J’ai personnellement vécu une année en classes préparatoires PCSI (Physique- Chimie-Sciences de l’Ingénieur) à l’étranger, avant de réaliser que cette voie ne me correspondait pas. Heureusement, une rencontre m’a orientée vers une école de commerce. J’ai perdu une année, mais que serait devenu mon parcours sans cette intervention ?
Devons-nous continuer à accepter ces situations ?
Des initiatives récentes sont à saluer, comme la création de filières adaptées aux nouveaux métiers (aéronautique, industries pétrolières). Mais sont-elles réellement en phase avec les profils et les aspirations des élèves ?
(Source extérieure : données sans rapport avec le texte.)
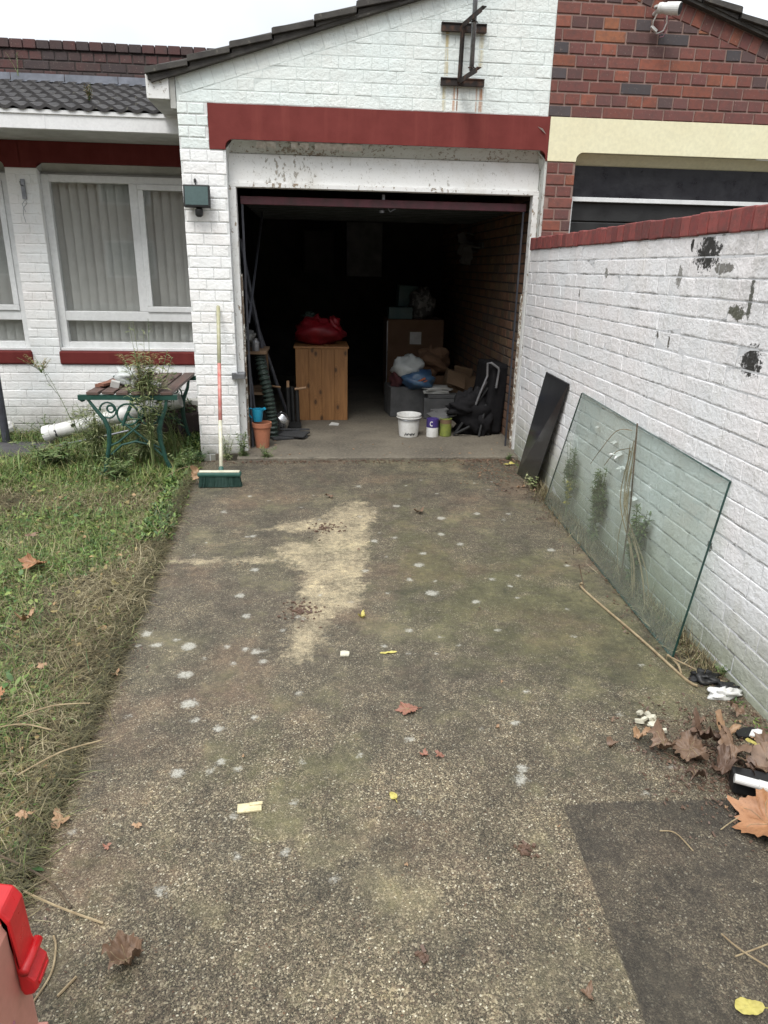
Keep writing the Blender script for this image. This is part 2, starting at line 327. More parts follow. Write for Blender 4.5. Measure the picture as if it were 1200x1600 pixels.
def driveway_mat():
    t = NT('exposed_aggregate_concrete')
    at = t.n('ShaderNodeAttribute', attribute_name='marks'); sp = t.n('ShaderNodeSeparateColor'); t.l(at.outputs['Color'], sp.inputs[0])
    pale_d, spot_d, dark_d = sp.outputs; moss_d = at.outputs['Alpha']
    big = t.noise(1.1, 5, .6); mid = t.noise(4.5, 6, .65); fine = t.noise(30, 6, .7); grit = t.noise(260, 3, .6)
    v1 = t.n('ShaderNodeTexVoronoi'); v1.inputs['Scale'].default_value = 265; t.l(t.co, v1.inputs[0])
    v2 = t.n('ShaderNodeTexVoronoi'); v2.inputs['Scale'].default_value = 460; t.l(t.co, v2.inputs[0])
    r1 = t.n('ShaderNodeSeparateColor'); t.l(v1.outputs['Color'], r1.inputs[0])
    r2 = t.n('ShaderNodeSeparateColor'); t.l(v2.outputs['Color'], r2.inputs[0])
    cream = t.ramp(r1.outputs[0], [(0, (.060, .045, .030)), (.22, (.105, .082, .055)), (.45, (.145, .117, .078)), (.64, (.19, .158, .105)), (.80, (.26, .225, .155)), (.955, (.42, .39, .30)), (.985, (.10, .055, .03))], 'CONSTANT')
    brown = t.ramp(r2.outputs[1], [(0, (.026, .021, .013)), (.30, (.05, .041, .026)), (.52, (.085, .070, .044)), (.74, (.125, .105, .066)), (.93, (.22, .195, .13))], 'CONSTANT')
    c = t.mix(t.mr(r1.outputs[1], .52, .53), brown, cream)
    warm = t.noise(2.2, 4, .6, co=t.scaled((1, 1, 1), loc=(4, 9, 2)))
    grime = t.mix(t.mr(big, .42, .58), (.056, .046, .037), (.048, .047, .032))
    g = t.math('MULTIPLY_ADD', mid, .9, t.math('MULTIPLY', fine, .5))
    x, y, z = t.xyz()
    near = t.mr(y, .9, 2.3, -.36, .03)          # less grime mixed in towards the near end
    c = t.mix(t.mr(t.math('ADD', g, near), .52, .90, .10, .80), c, grime)
    c = t.mix(t.mr(warm, .52, .66, 0, .35), c, (.155, .10, .065))
    c = t.mix(t.mr(t.math('MULTIPLY_ADD', big, .6, t.math('MULTIPLY', mid, .5)), .57, .68, 0, .32), c, (.26, .22, .13))
    # moss
    mz = t.math('MULTIPLY_ADD', mid, 1.3, moss_d); mz = t.math('MULTIPLY_ADD', t.noise(16, 7, .8), .9, mz); mz = t.math('SUBTRACT', mz, .45); c = t.mix(t.mr(mz, .74, 1.10, 0, .50), c, t.mix(fine, (.040, .042, .016), (.095, .097, .034)))
    blk = t.noise(3.1, 7, .72, co=t.scaled((1, 1, 1), loc=(7, 3, 5))); c = t.mix(t.mr(blk, .50, .68, 0, .55), c, (.028, .027, .02))
    # pale washed patch
    pz = t.math('MULTIPLY_ADD', t.noise(11, 6, .75), .26, pale_d); pz = t.math('MULTIPLY_ADD', t.noise(45, 5, .75), .16, pz)
    pale = t.mix(.82, c, t.mix(t.mr(r2.outputs[0], .1, .9), (.18, .142, .086), (.46, .395, .265)))
    pm = t.mr(pz, .175, .225, 1, 0); pm = t.math('MULTIPLY', pm, t.mr(t.math('MULTIPLY_ADD', t.noise(9, 7, .75), .6, t.math('MULTIPLY', t.noise(40, 5, .7), .4)), .40, .54, .25, 1))
    c = t.mix(pm, c, pale)
    # dark later bay
    dark_d = t.math('MULTIPLY_ADD', t.noise(28, 6, .75), .022, t.math('SUBTRACT', dark_d, .011)); dm = t.mr(dark_d, -.004, .004, 1, 0)
    darkc = t.mix(t.mr(g, .54, .86, .32, .85), c, (.030, .025, .020))
    edge = t.math('MULTIPLY', dm, t.mr(dark_d, -.16, 0, 0, .5)); darkc = t.mix(edge, darkc, (.022, .019, .015))
    c = t.mix(t.math('MULTIPLY', dm, .96), c, darkc)
    # worn, blotchy tone at several sizes
    mot = t.math('MULTIPLY_ADD', t.noise(6.5, 9, .78, co=t.scaled((1, .8, 1), loc=(1, 2, 8))), .62, t.math('MULTIPLY', t.noise(34, 6, .8), .38))
    c = t.mix(1., c, t.ramp(mot, [(.35, (.50, .50, .50)), (.45, (.95, .95, .94)), (.54, (1.38, 1.37, 1.34)), (.64, (2.05, 1.99, 1.80))]), 'MULTIPLY')
    # lichen spots
    sz = t.math('MULTIPLY_ADD', t.noise(90, 6, .8), .060, t.math('SUBTRACT', spot_d, .038)); sz = t.math('MULTIPLY_ADD', t.noise(24, 3), .045, sz)
    c = t.mix(t.math('MULTIPLY', t.mr(sz, .006, .020, .85, 0), t.mr(t.noise(130, 6, .8), .40, .52, .35, 1)), c, t.mix(fine, (.34, .33, .28), (.50, .49, .43)))
    # dark oil flecks
    c = t.mix(t.mr(t.noise(17, 7, .75), .68, .72, 0, .8), c, (.02, .018, .015))
    h = t.math('MULTIPLY_ADD', v1.outputs['Distance'], -.55, t.math('MULTIPLY', v2.outputs['Distance'], -.3))
    h = t.math('MULTIPLY_ADD', fine, .5, h); h = t.math('MULTIPLY_ADD', grit, .35, h)
    return t.done(c, t.mr(fine, .3, .7, .72, .95), 0, t.bump(h, .0045, .85))
MAT['driveway'] = driveway_mat()
def floor_mat():
    t = NT('garage_screed'); n = t.noise(2.5, 6, .6, co=t.scaled((1, 1.1, 1))); f = t.noise(45, 6, .75)
    c = t.mix(t.mr(n, .35, .65), (.15, .13, .098), (.085, .073, .057)); c = t.mix(t.mr(f, .45, .7, 0, .6), c, (.24, .215, .165))
    c = t.mix(t.mr(t.noise(8, 6, .7), .6, .68, 0, .6), c, (.05, .045, .035))
    return t.done(c, .85, 0, t.bump(f, .004, .6))
MAT['floor'] = floor_mat()
MAT['paving'] = simple('dark_grey_paving', (.075, .072, .075), (.055, .052, .055), 6, .85, bump=.5, bscale=120)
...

Un aspect essentiel est négligé : expliquer concrètement le contenu des formations, leurs débouchés, et établir un lien clair entre les aspirations des jeunes et les filières disponibles. Il est urgent d’organiser dans tous les établissements des séances de « matching » pour les élèves de 3ᵉ et de terminale, afin de les aider à affiner leurs choix.
Ces séances doivent aussi servir à déconstruire les stéréotypes et à valoriser toutes les voies, car, aujourd’hui, nous avons besoin de diversité dans les métiers. Quelle que soit la filière, l’essentiel est de se fixer un objectif et de travailler pour l’atteindre.
L’école doit se réinventer pour répondre aux aspirations de la nouvelle génération et s’adapter aux métiers de demain, en vue d’offrir à la jeunesse des perspectives assez ouvertes d’employabilité. L’État doit décentraliser l’information, expliquer les réformes et les nouvelles orientations, afin que chaque élève puisse faire un choix en ayant toutes les cartes en main.
Les mentalités doivent évoluer : les associations de parents d’élèves peuvent être des
relais pour lutter contre cette dichotomie entre les séries.
Le système éducatif doit avoir plus de souplesse : renforcer la présence de conseillers d’orientation, développer les baccalauréats professionnels et les formations en alternance, encourager l’entreprenariat avec l’appui d’organismes comme la DER, faciliter les réorientations, organiser des portes ouvertes et des salons de l’étudiant décentralisés…
Un mauvais choix d’orientation peut coûter une carrière. Agissons afin que chaque talent trouve sa voie.